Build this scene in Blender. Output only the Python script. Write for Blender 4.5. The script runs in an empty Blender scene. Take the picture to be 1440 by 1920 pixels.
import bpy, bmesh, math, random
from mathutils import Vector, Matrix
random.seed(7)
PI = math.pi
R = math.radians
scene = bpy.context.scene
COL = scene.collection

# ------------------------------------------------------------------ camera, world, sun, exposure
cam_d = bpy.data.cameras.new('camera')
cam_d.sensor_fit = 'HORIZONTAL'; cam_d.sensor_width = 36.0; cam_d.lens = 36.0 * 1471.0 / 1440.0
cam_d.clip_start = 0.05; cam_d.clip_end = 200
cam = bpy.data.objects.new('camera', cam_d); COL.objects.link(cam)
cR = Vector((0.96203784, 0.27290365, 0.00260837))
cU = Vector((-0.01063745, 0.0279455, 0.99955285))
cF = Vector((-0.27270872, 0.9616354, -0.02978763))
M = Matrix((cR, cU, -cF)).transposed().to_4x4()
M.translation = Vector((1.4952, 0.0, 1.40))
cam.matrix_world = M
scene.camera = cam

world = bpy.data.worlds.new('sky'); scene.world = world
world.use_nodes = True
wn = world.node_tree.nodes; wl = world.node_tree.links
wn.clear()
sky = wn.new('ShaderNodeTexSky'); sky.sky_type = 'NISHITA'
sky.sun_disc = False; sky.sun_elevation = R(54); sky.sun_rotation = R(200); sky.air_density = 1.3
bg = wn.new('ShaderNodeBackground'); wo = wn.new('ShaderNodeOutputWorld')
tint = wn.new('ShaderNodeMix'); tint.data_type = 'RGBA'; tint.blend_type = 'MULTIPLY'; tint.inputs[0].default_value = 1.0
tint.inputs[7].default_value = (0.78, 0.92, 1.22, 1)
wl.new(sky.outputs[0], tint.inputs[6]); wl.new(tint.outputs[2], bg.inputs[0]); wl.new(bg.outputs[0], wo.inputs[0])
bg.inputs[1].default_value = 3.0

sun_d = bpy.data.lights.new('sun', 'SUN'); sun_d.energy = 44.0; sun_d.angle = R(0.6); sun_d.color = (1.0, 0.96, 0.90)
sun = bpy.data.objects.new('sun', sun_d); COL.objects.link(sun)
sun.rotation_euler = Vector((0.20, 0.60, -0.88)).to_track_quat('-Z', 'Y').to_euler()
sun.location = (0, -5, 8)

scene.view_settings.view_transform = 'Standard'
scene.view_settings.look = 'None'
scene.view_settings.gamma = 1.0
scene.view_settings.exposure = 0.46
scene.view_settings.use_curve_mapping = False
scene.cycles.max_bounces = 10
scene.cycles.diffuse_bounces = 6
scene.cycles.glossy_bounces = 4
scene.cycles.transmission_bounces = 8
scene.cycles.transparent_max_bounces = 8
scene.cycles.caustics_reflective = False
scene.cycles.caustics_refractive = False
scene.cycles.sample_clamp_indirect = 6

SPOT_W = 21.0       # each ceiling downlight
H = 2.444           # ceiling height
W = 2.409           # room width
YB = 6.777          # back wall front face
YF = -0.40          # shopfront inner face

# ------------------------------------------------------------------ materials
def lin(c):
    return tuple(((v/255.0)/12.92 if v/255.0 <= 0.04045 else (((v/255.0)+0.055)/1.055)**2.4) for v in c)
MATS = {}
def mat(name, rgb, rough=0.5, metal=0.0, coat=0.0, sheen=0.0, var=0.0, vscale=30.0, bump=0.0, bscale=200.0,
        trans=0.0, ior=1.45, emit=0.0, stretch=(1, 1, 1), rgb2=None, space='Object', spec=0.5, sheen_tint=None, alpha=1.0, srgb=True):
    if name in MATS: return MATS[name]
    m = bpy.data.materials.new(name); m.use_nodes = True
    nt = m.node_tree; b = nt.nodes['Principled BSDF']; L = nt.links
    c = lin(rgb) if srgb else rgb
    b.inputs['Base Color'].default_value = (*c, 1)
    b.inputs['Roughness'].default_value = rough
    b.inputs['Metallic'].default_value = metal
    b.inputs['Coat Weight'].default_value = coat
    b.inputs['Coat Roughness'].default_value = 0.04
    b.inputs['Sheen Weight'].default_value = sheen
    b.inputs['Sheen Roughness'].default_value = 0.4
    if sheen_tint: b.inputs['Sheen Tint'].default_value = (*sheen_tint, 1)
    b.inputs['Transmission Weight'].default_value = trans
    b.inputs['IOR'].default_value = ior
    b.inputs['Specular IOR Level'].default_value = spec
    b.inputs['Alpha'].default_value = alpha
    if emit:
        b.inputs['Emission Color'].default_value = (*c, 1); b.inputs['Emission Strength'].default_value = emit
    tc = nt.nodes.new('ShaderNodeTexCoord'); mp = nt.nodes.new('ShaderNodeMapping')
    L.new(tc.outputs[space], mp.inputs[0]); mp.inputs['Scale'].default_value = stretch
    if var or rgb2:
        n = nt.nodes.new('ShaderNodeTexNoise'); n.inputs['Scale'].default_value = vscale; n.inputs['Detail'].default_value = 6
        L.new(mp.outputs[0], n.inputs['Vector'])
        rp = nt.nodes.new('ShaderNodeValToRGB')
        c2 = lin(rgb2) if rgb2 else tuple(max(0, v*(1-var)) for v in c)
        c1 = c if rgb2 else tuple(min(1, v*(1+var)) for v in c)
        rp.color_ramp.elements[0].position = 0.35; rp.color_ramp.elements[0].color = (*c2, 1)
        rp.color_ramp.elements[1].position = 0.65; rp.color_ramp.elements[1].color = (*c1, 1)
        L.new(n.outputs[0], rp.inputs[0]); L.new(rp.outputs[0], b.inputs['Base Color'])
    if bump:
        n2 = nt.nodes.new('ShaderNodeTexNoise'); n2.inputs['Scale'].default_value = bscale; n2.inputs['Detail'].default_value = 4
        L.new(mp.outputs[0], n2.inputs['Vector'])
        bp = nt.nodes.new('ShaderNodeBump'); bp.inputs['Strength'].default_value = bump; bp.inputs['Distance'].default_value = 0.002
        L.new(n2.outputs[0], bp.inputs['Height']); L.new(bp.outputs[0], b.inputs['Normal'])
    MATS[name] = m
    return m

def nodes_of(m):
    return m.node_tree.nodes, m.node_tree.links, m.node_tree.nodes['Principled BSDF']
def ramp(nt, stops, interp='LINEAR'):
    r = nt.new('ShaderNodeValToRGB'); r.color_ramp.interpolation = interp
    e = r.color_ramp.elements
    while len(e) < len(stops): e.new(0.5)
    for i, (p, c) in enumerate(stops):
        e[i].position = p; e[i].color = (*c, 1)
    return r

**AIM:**
Word for word, write out the data.

**ANSWER TO THIS PROBLEM:**
Build this scene in Blender. Output only the Python script. Write for Blender 4.5. The script runs in an empty Blender scene. Take the picture to be 1440 by 1920 pixels.
import bpy, bmesh, math, random
from mathutils import Vector, Matrix
random.seed(7)
PI = math.pi
R = math.radians
scene = bpy.context.scene
COL = scene.collection

# ------------------------------------------------------------------ camera, world, sun, exposure
cam_d = bpy.data.cameras.new('camera')
cam_d.sensor_fit = 'HORIZONTAL'; cam_d.sensor_width = 36.0; cam_d.lens = 36.0 * 1471.0 / 1440.0
cam_d.clip_start = 0.05; cam_d.clip_end = 200
cam = bpy.data.objects.new('camera', cam_d); COL.objects.link(cam)
cR = Vector((0.96203784, 0.27290365, 0.00260837))
cU = Vector((-0.01063745, 0.0279455, 0.99955285))
cF = Vector((-0.27270872, 0.9616354, -0.02978763))
M = Matrix((cR, cU, -cF)).transposed().to_4x4()
M.translation = Vector((1.4952, 0.0, 1.40))
cam.matrix_world = M
scene.camera = cam

world = bpy.data.worlds.new('sky'); scene.world = world
world.use_nodes = True
wn = world.node_tree.nodes; wl = world.node_tree.links
wn.clear()
sky = wn.new('ShaderNodeTexSky'); sky.sky_type = 'NISHITA'
sky.sun_disc = False; sky.sun_elevation = R(54); sky.sun_rotation = R(200); sky.air_density = 1.3
bg = wn.new('ShaderNodeBackground'); wo = wn.new('ShaderNodeOutputWorld')
tint = wn.new('ShaderNodeMix'); tint.data_type = 'RGBA'; tint.blend_type = 'MULTIPLY'; tint.inputs[0].default_value = 1.0
tint.inputs[7].default_value = (0.78, 0.92, 1.22, 1)
wl.new(sky.outputs[0], tint.inputs[6]); wl.new(tint.outputs[2], bg.inputs[0]); wl.new(bg.outputs[0], wo.inputs[0])
bg.inputs[1].default_value = 3.0

sun_d = bpy.data.lights.new('sun', 'SUN'); sun_d.energy = 44.0; sun_d.angle = R(0.6); sun_d.color = (1.0, 0.96, 0.90)
sun = bpy.data.objects.new('sun', sun_d); COL.objects.link(sun)
sun.rotation_euler = Vector((0.20, 0.60, -0.88)).to_track_quat('-Z', 'Y').to_euler()
sun.location = (0, -5, 8)

scene.view_settings.view_transform = 'Standard'
scene.view_settings.look = 'None'
scene.view_settings.gamma = 1.0
scene.view_settings.exposure = 0.46
scene.view_settings.use_curve_mapping = False
scene.cycles.max_bounces = 10
scene.cycles.diffuse_bounces = 6
scene.cycles.glossy_bounces = 4
scene.cycles.transmission_bounces = 8
scene.cycles.transparent_max_bounces = 8
scene.cycles.caustics_reflective = False
scene.cycles.caustics_refractive = False
scene.cycles.sample_clamp_indirect = 6

SPOT_W = 21.0       # each ceiling downlight
H = 2.444           # ceiling height
W = 2.409           # room width
YB = 6.777          # back wall front face
YF = -0.40          # shopfront inner face

# ------------------------------------------------------------------ materials
def lin(c):
    return tuple(((v/255.0)/12.92 if v/255.0 <= 0.04045 else (((v/255.0)+0.055)/1.055)**2.4) for v in c)
MATS = {}
def mat(name, rgb, rough=0.5, metal=0.0, coat=0.0, sheen=0.0, var=0.0, vscale=30.0, bump=0.0, bscale=200.0,
        trans=0.0, ior=1.45, emit=0.0, stretch=(1, 1, 1), rgb2=None, space='Object', spec=0.5, sheen_tint=None, alpha=1.0, srgb=True):
    if name in MATS: return MATS[name]
    m = bpy.data.materials.new(name); m.use_nodes = True
    nt = m.node_tree; b = nt.nodes['Principled BSDF']; L = nt.links
    c = lin(rgb) if srgb else rgb
    b.inputs['Base Color'].default_value = (*c, 1)
    b.inputs['Roughness'].default_value = rough
    b.inputs['Metallic'].default_value = metal
    b.inputs['Coat Weight'].default_value = coat
    b.inputs['Coat Roughness'].default_value = 0.04
    b.inputs['Sheen Weight'].default_value = sheen
    b.inputs['Sheen Roughness'].default_value = 0.4
    if sheen_tint: b.inputs['Sheen Tint'].default_value = (*sheen_tint, 1)
    b.inputs['Transmission Weight'].default_value = trans
    b.inputs['IOR'].default_value = ior
    b.inputs['Specular IOR Level'].default_value = spec
    b.inputs['Alpha'].default_value = alpha
    if emit:
        b.inputs['Emission Color'].default_value = (*c, 1); b.inputs['Emission Strength'].default_value = emit
    tc = nt.nodes.new('ShaderNodeTexCoord'); mp = nt.nodes.new('ShaderNodeMapping')
    L.new(tc.outputs[space], mp.inputs[0]); mp.inputs['Scale'].default_value = stretch
    if var or rgb2:
        n = nt.nodes.new('ShaderNodeTexNoise'); n.inputs['Scale'].default_value = vscale; n.inputs['Detail'].default_value = 6
        L.new(mp.outputs[0], n.inputs['Vector'])
        rp = nt.nodes.new('ShaderNodeValToRGB')
        c2 = lin(rgb2) if rgb2 else tuple(max(0, v*(1-var)) for v in c)
        c1 = c if rgb2 else tuple(min(1, v*(1+var)) for v in c)
        rp.color_ramp.elements[0].position = 0.35; rp.color_ramp.elements[0].color = (*c2, 1)
        rp.color_ramp.elements[1].position = 0.65; rp.color_ramp.elements[1].color = (*c1, 1)
        L.new(n.outputs[0], rp.inputs[0]); L.new(rp.outputs[0], b.inputs['Base Color'])
    if bump:
        n2 = nt.nodes.new('ShaderNodeTexNoise'); n2.inputs['Scale'].default_value = bscale; n2.inputs['Detail'].default_value = 4
        L.new(mp.outputs[0], n2.inputs['Vector'])
        bp = nt.nodes.new('ShaderNodeBump'); bp.inputs['Strength'].default_value = bump; bp.inputs['Distance'].default_value = 0.002
        L.new(n2.outputs[0], bp.inputs['Height']); L.new(bp.outputs[0], b.inputs['Normal'])
    MATS[name] = m
    return m

def nodes_of(m):
    return m.node_tree.nodes, m.node_tree.links, m.node_tree.nodes['Principled BSDF']
def ramp(nt, stops, interp='LINEAR'):
    r = nt.new('ShaderNodeValToRGB'); r.color_ramp.interpolation = interp
    e = r.color_ramp.elements
    while len(e) < len(stops): e.new(0.5)
    for i, (p, c) in enumerate(stops):
        e[i].position = p; e[i].color = (*c, 1)
    return r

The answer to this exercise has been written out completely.